In 1939, she moved to Canada with her mother and made her radio debut in 1940, singing old music-hall songs on a CFRB program called Round the Marble Arch. She also appeared on CBC’s Jolly Miller Time, where she wrote and performed comic songs, and was co-host with Syd Brown on the variety show Syd and Anna. She also played the piano and sang for the Rosselino Opera in Toronto. Working with the instrument nature had given her – “my voice has been variously described as sounding like shattering glass or a cracked temple bell” – she developed a satirical routine on classical music, which she unveiled at the old Eaton Auditorium in Toronto in 1942. It proved so popular that she attracted the attention of Sir Ernest MacMillan, conductor of the Toronto Symphony at the time. Back in those days, the classical music world was understandably stuffy, so it was to Sir Ernest’s credit that Anna was invited to appear in the annual Christmas Box concerts throughout the 40s.

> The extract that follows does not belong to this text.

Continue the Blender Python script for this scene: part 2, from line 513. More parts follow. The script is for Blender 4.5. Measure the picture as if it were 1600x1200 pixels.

Anna Russell’s fame reached Stateside in no time and she made her debut at Carnegie recital hall in 1947. Anna once told me that the venerable diva Jennie Tourel, thinking that Anna was spoofing her with the routine “For Singers with Great Artistry but No Voice: Je n’ai pas la plume de ma tante”, tried to ban the comedienne from appearing at Carnegie, but to no avail. Anna was at the height of her popularity from the 50s to the 70s. Her Anna Russell Sings? was the top-selling classical LP for an incredible 48 weeks, topping the likes of Sir Thomas Beecham and the Philharmonia Orchestra, two recording powerhouses at the time. Her analysis of Der Ring des Nibelungen – “the only grand opera that comes in giant economy-sized package” – is an all-time favourite. When the moment came for Anna to hang up her helmet and breastplate, she did it in grand style, a hugely popular Anna Russell First Farewell Tour that played to a sold-out Carnegie Hall.

In 1986, when she finally retired for good, she moved to Unionville, Ontario, to live in a complex for seniors located a short distance from her ancestors’ family farm. Anna had her own cosy garden apartment, on Anna Russell Way, a street named in her honour. Retirement certainly didn’t mean inactivity for Anna, who made various cameo appearances, such as the one with the Amadeus Choir and Mary Lou Fallis as late as 1998. She played the Anvil in the Anvil Chorus from Il Trovatore. Anna said, “I struck the anvil so hard, it short-circuited my hearing aid!” In June 2004, her adopted daughter, Deirdre Prussak, decided to move Anna to live with her in a seaside hamlet 200 miles north of Sydney, Australia. She settled into her new surroundings well – she particularly enjoyed the warm climate, the lovely garden and the menagerie of animals in the household. We would speak on the phone at Christmas time, and her good spirits and inimitable voice remain undiminished. To end her long life – she would have been 95 this coming December 27th – in the idyllic Australian seaside, surrounded by nature, flowers, and the knowledge that she was loved and admired by those who had had the privilege of being touched by her magic, marked the completion of a charmed life.